App Storeのルールは独禁法違反、新たにデベロッパーがAppleを提訴

    Apple App Store 「Principles and Practices」

    Apple App Store 「Principles and Practices」
     
    アプリ配信のプラットフォームであるApp Storeが独占禁止法に反しているとして、2人のデベロッパーが5日、Appleに対して訴訟を起こしました。App Storeについては、これまでにも同様の集団訴訟が展開されてきました。

    App Store以外に選択肢がない

    カリフォルニア州サンノゼの連邦裁判所に訴えを起こした2人のデベロッパーが問題にしているのは、AppleがApp Store以外でiOS向けアプリのダウンロードを禁じている点です。
     
    したがってiOSアプリを開発する以上は必然的にApp Storeを選択する必要がありますが、そうした状況でAppleが年間99ドル(日本国内では11,800円)のDeveloper Programへの加入を義務付け、アプリの有料価格を最低99セント(日本国内では120円)に規定し、さらには最大30%のマージンを徴収するのは、独占禁止法に違反しているのではないか、というのが彼らの主張です。
     
    「Appleは厚かましくも市場での権力を乱用し、デベロッパーに損害を与えている。
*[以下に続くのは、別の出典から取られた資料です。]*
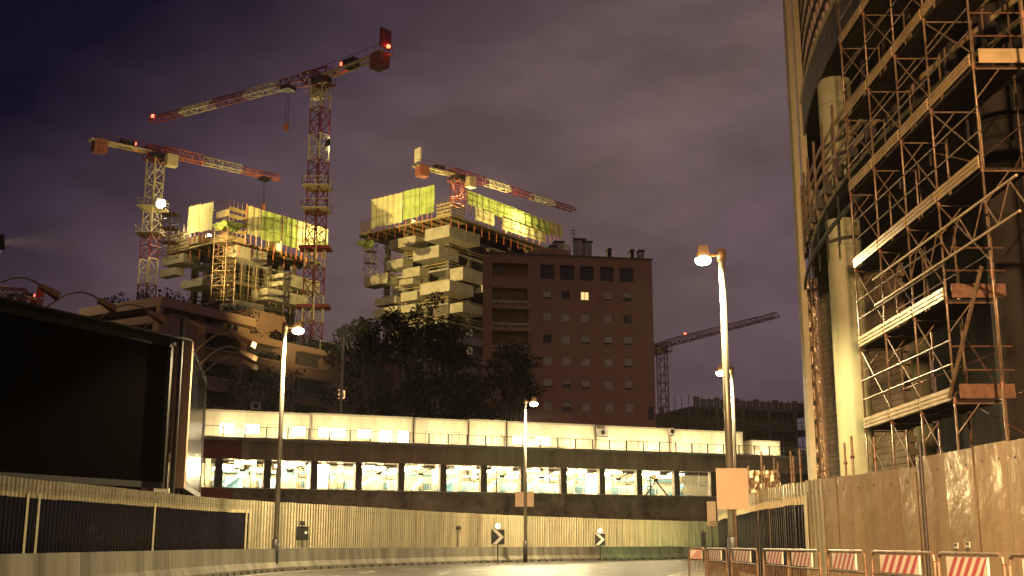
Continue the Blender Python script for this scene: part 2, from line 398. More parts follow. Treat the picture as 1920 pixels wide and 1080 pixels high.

iOSアプリを販売できる唯一のプラットフォームを使うよう、彼らは強制されている」と語るのは、集団訴訟を担当する弁護士事務所Hagens Bermanです。「もし競争原理が働いていたならば、こんな事態は起きるべくもなかっただろう」
     
    ちなみに、2016年にAppleの電子書籍サービス(iBooks)が独占禁止法に抵触しているとして数億ドルの支払いを命じられた際も、Hagens Bermanは集団訴訟を統括していました。

    Appleとしても言い分はある

    もちろん、Apple側にも言い分はあります。
     
    「App Storeは独占禁止法に反する」とする訴えの適格性を認めた米最高裁判所の判断を受け、Appleは先日「Principles and Practices(原理と取り組み)」と題した特設ページを公開しました。
     
    そこでは「誰もが、最高の経験ができるストアであるために」Appleが厳格な審査を行っていることや、公開されているアプリの大半がAppleの利益にならないものであること、Appleのサービスと競合するサードパーティアプリも公開されていることなどが示されています。
     
    つまり、Appleが自社のプラットフォーム上でコントロールを強めることは、消費者やデベロッパーの利益にも適っているというわけです。
     
    ただし、先日のWWDCで発表されたiOS13の「Sign in with Apple」でも、ユーザープライバシーの尊重が喧伝される一方で、競合他社のサインインボタンの上にApple IDボタンを設置するようAppleが取り決めたことについては、早くも「反競争的行為ではないか」と疑問視する声が上がっています。
     
    Appleが私営企業として余りにも巨大すぎるがゆえのジレンマとも言えますが、はたして風向きを変えることはできるのでしょうか。